Denali, Day 11: Return to Base


Tuesday, May 19

Day 1 Travel to Talkeetna, AK
Day 2 Fly to Base on glacier, ski to 7700'
Day 3 Tent bound
Day 4 7700 to 9450'
Day 5 Place cache at 11,200'
Day 6 Move to 11,200'
Day 7 Place cache at 13,500'
Day 8 Move to Genet basin, 14.000'
Day 9 Back-carry cache to 14,000'
Day 10 Summit attempt
Day 11 Return to Base
Day 12 Fly out

Note: click images to see a larger version in a new window

This morning brought more wind- as we waited for the sun to come up and warm the basin, the wind went from mild gusts to strong gusts to continuous strong wind.

We had been discussing the problem for several days: how do we get all this stuff back down? It's illegal to dump anything, but we had moved up to 14k camp over the period of three days of carrying. We now had more food at 14k than we had carried when we came up, plus we still had another 4 days of food and a can of gas in our cache at 13,500.

So this morning we started asking around to see if anyone wanted some extra food, or perhaps was done with a sled? We found someone to take a day's food, 10 pounds. We also gave away a bunch of bars and gu, another few pounds.

Then Bro found Duncan, a climber from Argentina who wanted to go down, but the rest of his team was staying. And he had a sled. We finished packing and then tied Duncan into our rope and headed out.


A lot of climbers have to take equipment down. These guys were using sleds, but they were using them like drag bags. Essentially, the sleds were rolling over and over sideways in response to the off-camber hillside.

We tried to do a better job, rigging the sled so that the guy behind could control it somewhat. Even so, as we rounded Windy Corner our sled tipped over. Most everything was strapped down, except our First Aid kit, which fell out. No problem. Until one of the corner's infamous wind gusts came along and gave the First Aid kit a little push, straight into a crevasse.

The wind was trying to give all of us a similar push. I'd estimate that some of the more powerful ones, which were knocking me off my feet despite a ski pole and ice axe for balance, were in the 60mph range. And building.

And regrets about our decision to go down? Check the snow plume coming off the summit plateau.

When we got down near Squirrel Hill, the wind had scoured all the snow, leaving only blue ice to walk on. Tommy tried to walk on a patch of snow, but fell through with a nasty twisting motion. From my position on the rope two people back, I thought for sure he had broken his leg.  

Once we got below Squirrel Hill, we got back onto good snow and proceeded more easily down to the 11k camp.

Time to take a break and undig our cache.

Meanwhile, we had passed the worst crevasse danger so Duncan took off on his own.


After all that wind, the ski conditions were pretty lousy. In fact, really lousy. We tried and tried to ski, but in our ongoing struggles we were passed by people who were simply walking. How embarrassing!

All that wind had also changed our old camp sites. Check out these before (right, on our ascent) and after (left, on the descent) shots of our wind wall at 11k.

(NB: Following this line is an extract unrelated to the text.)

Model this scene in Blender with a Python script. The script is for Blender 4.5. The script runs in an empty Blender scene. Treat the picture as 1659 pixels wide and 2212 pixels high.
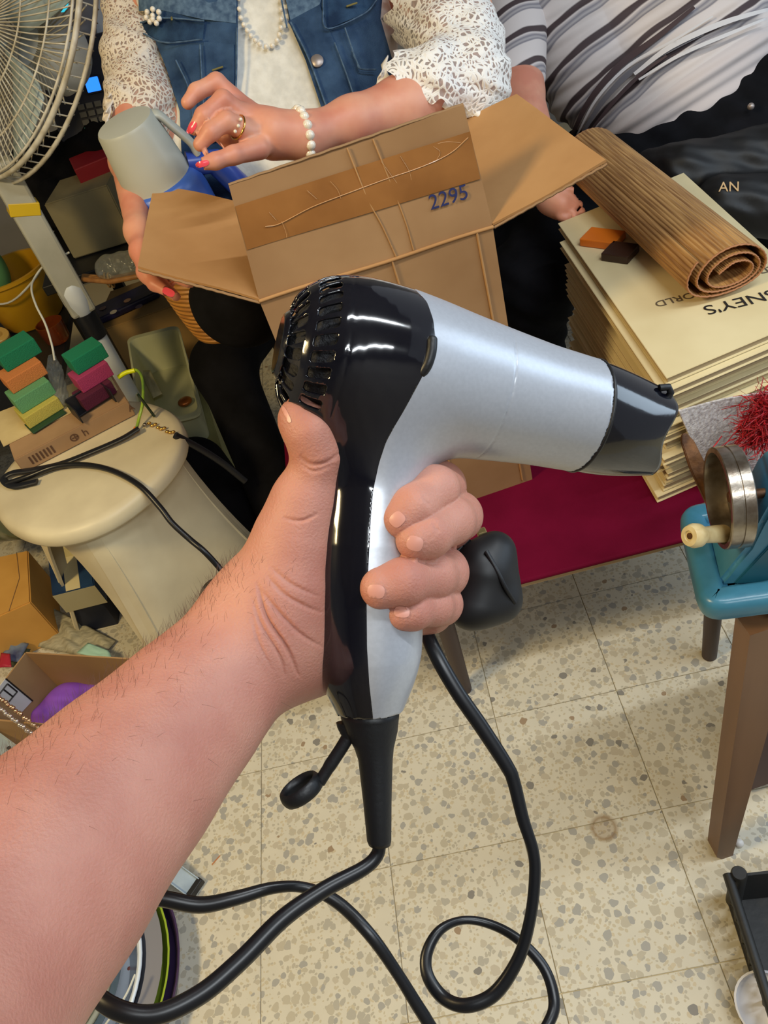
import bpy, bmesh, math, random
import numpy as np
from mathutils import Vector, Matrix
from mathutils.geometry import delaunay_2d_cdt
random.seed(7); np.random.seed(7)
SC = bpy.context.scene
COL = SC.collection
# ------------------------------------------------------------------ camera
F = 1700.0; CH = 1.45
_p = math.radians(43.5); _a = math.atan2(575, 1694)
fw = np.array([0, math.cos(_p), -math.sin(_p)]); _r0 = np.array([1, 0, 0.]); _u0 = np.array([0, math.sin(_p), math.cos(_p)])
rt = math.cos(_a)*_r0 - math.sin(_a)*_u0; up = math.sin(_a)*_r0 + math.cos(_a)*_u0
CAM = np.array([0, 0, CH])
cd = bpy.data.cameras.new('camera'); co = bpy.data.objects.new('camera', cd); COL.objects.link(co)
cd.sensor_fit = 'VERTICAL'; cd.sensor_height = 36; cd.lens = 36*F/2212; cd.clip_start = 0.02
co.matrix_world = Matrix(((rt[0], up[0], -fw[0], 0), (rt[1], up[1], -fw[1], 0), (rt[2], up[2], -fw[2], CH), (0, 0, 0, 1)))
SC.camera = co
# ------------------------------------------------------------------ light
w = bpy.data.worlds.new('world'); SC.world = w; w.use_nodes = True
w.node_tree.nodes['Background'].inputs[0].default_value = (0.90, 0.94, 1.0, 1)
w.node_tree.nodes['Background'].inputs[1].default_value = 0.26
def area(name, loc, target, sx, sy, power, col):
    l = bpy.data.lights.new(name, 'AREA'); l.shape = 'RECTANGLE'; l.size = sx; l.size_y = sy; l.energy = power; l.color = col
    o = bpy.data.objects.new(name, l); COL.objects.link(o); o.location = loc
    d = Vector(target)-Vector(loc); o.rotation_euler = d.to_track_quat('-Z', 'Y').to_euler()
    return o
area('tube_light_a', (0.95, 0.22, 2.70), (0.95, 0.22, 0), 1.2, 0.05, 20, (0.90, 0.96, 1.0))
area('tube_light_b', (0.75, -1.1, 2.70), (0.6, 0.2, 0), 1.2, 0.06, 20, (0.90, 0.96, 1.0))
area('doorway_light', (2.3, 0.3, 1.7), (0.5, 0.9, 0.4), 1.0, 1.6, 20, (0.66, 0.83, 1.0))
area('warm_lamp', (-1.3, 0.35, 2.3), (-0.15, 1.0, 0), 0.35, 0.35, 26, (1.0, 0.76, 0.38))
vs = SC.view_settings; vs.view_transform = 'Standard'; vs.look = 'None'; vs.gamma = 1; vs.use_curve_mapping = False; vs.exposure = 0.12

# ------------------------------------------------------------------ projection helpers (pixels of the photograph -> points of the place)
def ray(x, y): return fw+(x-829.5)/F*rt-(y-1106)/F*up
def at(x, y, z):
    d = ray(x, y); return CAM+d*((z-CH)/d[2])
def D(x, y, dep): return CAM+ray(x, y)*dep
def pxof(P):
    v = np.asarray(P, float)-CAM; d = v@fw
    return 829.5+F*(v@rt)/d, 1106-F*(v@up)/d
def R(px, dep): return px*dep/F
# ------------------------------------------------------------------ materials
def lin(c):
    return tuple(((v/255)/12.92 if v/255 <= .04045 else ((v/255+.055)/1.055)**2.4) for v in c)
MATS = {}
def mat(name, c, rough=.5, metal=0, c2=None, nscale=20, bump=0, bscale=None, spec=.5, coat=0, detail=4, trans=0, emit=None, sss=0, stretch=None, alpha=None, ramp=(.35, .65), sheen=0, coord='Object'):
    if name in MATS: return MATS[name]
    m = bpy.data.materials.new(name); m.use_nodes = True; nt = m.node_tree; N = nt.nodes; L = nt.links
    b = N['Principled BSDF']; b.inputs['Base Color'].default_value = (*lin(c), 1); b.inputs['Roughness'].default_value = rough
    b.inputs['Metallic'].default_value = metal; b.inputs['Specular IOR Level'].default_value = spec
    b.inputs['Coat Weight'].default_value = coat; b.inputs['Coat Roughness'].default_value = .05
    b.inputs['Transmission Weight'].default_value = trans
    if sss:
        b.inputs['Subsurface Weight'].default_value = sss; b.inputs['Subsurface Radius'].default_value = (1, .3, .15); b.inputs['Subsurface Scale'].default_value = .006
    if sheen: b.inputs['Sheen Weight'].default_value = sheen
    if alpha is not None: b.inputs['Alpha'].default_value = alpha
    if emit:
        b.inputs['Emission Color'].default_value = (*lin(c), 1); b.inputs['Emission Strength'].default_value = emit
    if c2 or bump:
        tc = N.new('ShaderNodeTexCoord'); mp = N.new('ShaderNodeMapping'); L.new(tc.outputs[coord], mp.inputs[0])
        if stretch: mp.inputs['Scale'].default_value = stretch
        n = N.new('ShaderNodeTexNoise'); n.inputs['Scale'].default_value = nscale; n.inputs['Detail'].default_value = detail; L.new(mp.outputs[0], n.inputs[0])
        if c2:
            r = N.new('ShaderNodeValToRGB'); r.color_ramp.elements[0].color = (*lin(c), 1); r.color_ramp.elements[1].color = (*lin(c2), 1)
            r.color_ramp.elements[0].position = ramp[0]; r.color_ramp.elements[1].position = ramp[1]
            L.new(n.outputs[0], r.inputs[0]); L.new(r.outputs[0], b.inputs['Base Color'])
        if bump:
            n2 = N.new('ShaderNodeTexNoise'); n2.inputs['Scale'].default_value = bscale or nscale; n2.inputs['Detail'].default_value = 6; L.new(mp.outputs[0], n2.inputs[0])
            bp = N.new('ShaderNodeBump'); bp.inputs['Strength'].default_value = bump; bp.inputs['Distance'].default_value = .002
            L.new(n2.outputs[0], bp.inputs['Height']); L.new(bp.outputs[0], b.inputs['Normal'])
    MATS[name] = m; return m
def nd(m, t): return m.node_tree.nodes.new(t)

skin = mat('skin', (194, 138, 120), .50, c2=(180, 120, 104), nscale=30, bump=.25, bscale=900, sss=.25, spec=.35)
skin_b = mat('skin_warm', (222, 160, 132), .45, c2=(205, 132, 108), nscale=14, sss=.2, spec=.4)
nail_m = mat('nail', (204, 146, 132), .38, spec=.4)
nail_red = mat('nail_red', (235, 80, 95), .2, spec=.6)
blackgloss = mat('black_gloss', (9, 10, 20), .10, spec=.6, coat=.6)
blackmatte = mat('black_matte', (20, 21, 24), .45, bump=.1, bscale=400)
cable_m = mat('cable_black', (20, 21, 25), .33)
silver = mat('silver_paint', (178, 182, 190), .34, metal=.35, spec=.5, c2=(184, 188, 196), nscale=600)
card = mat('cardboard', (190, 146, 98), .75, c2=(172, 128, 82), nscale=6, bump=.15, bscale=60, spec=.15)
card_d = mat('cardboard_brown', (168, 132, 94), .75, c2=(150, 114, 78), nscale=5, bump=.2, bscale=40, spec=.15)
card_edge = mat('cardboard_edge', (150, 118, 84), .9)
tape_m = mat('packing_tape', (160, 108, 56), .25, c2=(138, 90, 44), nscale=9, bump=.3, bscale=25, spec=.6)
tape_wr = mat('tape_wrinkle', (196, 150, 102), .2, spec=.7)
ink = mat('ink_blue', (32, 40, 92), .6)
inkblack = mat('ink_black', (28, 26, 26), .6)
magenta = mat('magenta_cloth', (108, 8, 44), .8, c2=(94, 4, 36), nscale=8, bump=.1, bscale=300, spec=.1)
white_p = mat('white_plastic', (222, 222, 210), .4, c2=(205, 203, 188), nscale=7)
cream_p = mat('cream_plastic', (226, 214, 180), .45, c2=(205, 192, 160), nscale=6, bump=.05)
paper = mat('book_cover_cream', (228, 212, 168), .6, c2=(214, 196, 150), nscale=5, spec=.2)
pagem = mat('book_pages', (196, 176, 138), .85, c2=(168, 146, 112), nscale=2, stretch=(1, 1, 300), bump=.4, bscale=3)
denim = mat('denim', (66, 92, 124), .8, c2=(36, 56, 84), nscale=22, bump=.6, bscale=500, spec=.1, ramp=(.3, .7))
denim_d = mat('denim_dark', (52, 78, 108), .8, c2=(30, 48, 74), nscale=26, bump=.6, bscale=500, spec=.1)
denim_seam = mat('denim_seam', (86, 112, 138), .8, c2=(48, 74, 104), nscale=90)
blackcloth = mat('black_cloth', (14, 14, 16), .9, c2=(24, 24, 28), nscale=12, bump=.4, bscale=30, spec=.1)
navycloth = mat('navy_cloth', (12, 14, 28), .9, c2=(20, 24, 44), nscale=5, bump=.3, bscale=20, spec=.1)
teal = mat('teal_paint', (52, 112, 140), .30, c2=(70, 132, 160), nscale=16, bump=.2, bscale=60, spec=.5)
teal_d = mat('teal_paint_dark', (24, 82, 104), .35, c2=(34, 92, 112), nscale=12, bump=.1, bscale=60)
chrome_old = mat('worn_steel', (176, 168, 156), .28, metal=.9, c2=(120, 106, 92), nscale=40, bump=.3, bscale=60)
rust = mat('rusty_steel', (120, 80, 44), .55, metal=.5, c2=(70, 44, 24), nscale=60, bump=.4, bscale=120)
ivory = mat('ivory_knob', (226, 208, 158), .35, c2=(200, 176, 124), nscale=60)
woodb = mat('brown_wood', (124, 88, 58), .45, c2=(98, 66, 42), nscale=14, stretch=(1, 1, .12), bump=.1)
woodleg = mat('dark_table_leg', (62, 44, 42), .5)
pearl = mat('pearl', (238, 228, 210), .2, coat=.6, spec=.6)
gold = mat('gold', (220, 176, 96), .22, metal=1)
steel = mat('galvanised_steel', (158, 172, 182), .4, metal=.5, c2=(134, 148, 160), nscale=20)
wall_m = mat('wall_paint', (150, 146, 140), .9, c2=(138, 134, 128), nscale=3)
dark_m = mat('dark_plastic', (26, 28, 34), .4)
grey_p = mat('grey_plastic', (150, 152, 158), .45, c2=(132, 134, 142), nscale=4)
clearbag = mat('clear_bag', (196, 200, 190), .15, trans=.7, bump=.9, bscale=30, alpha=.55)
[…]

As we got to the lower glacier, the snow was softer and the wind had not affected it as much. Finally we were able to do some gliding and make time.

But in reverse of the start of our trip, the last mile or so is uphill. This 600' climb is called Heartbreak Hill. And it is a heart breaker. As Tommy and I neared the halfway point, we knew we were running behind the 8pm last flight. Then we saw two planes drop into the landing area. In a panic, we accelerated our poor, tired bodies.


But we still missed the last flight out and would have to wait another day. As usual, we were completely gassed and quite dehydrated. And after our hard pull up the hill we were soaked with sweat, which quickly led to feeling very cold. But we still had to make camp after a hard 10 hour day.

That's Mt. Crosson with the little lenticular forming.



After the pristine snow of the upper mountain, the rotten, dirty snow at Kahiltna Base was a let down. Even so, we were able to get camp up and water boiling in an efficient manner, showing the whole team had developed and learned during our time on the mountain.

We ate and tried to recover from the day's hard effort, knowing we'd be flying out first thing tomorrow.

Note: We found on our return that a solo climber attempting from 14k this day disappeared somewhere near the summit, and was never found. We also found that due to poor conditions no one summitted until May 25th.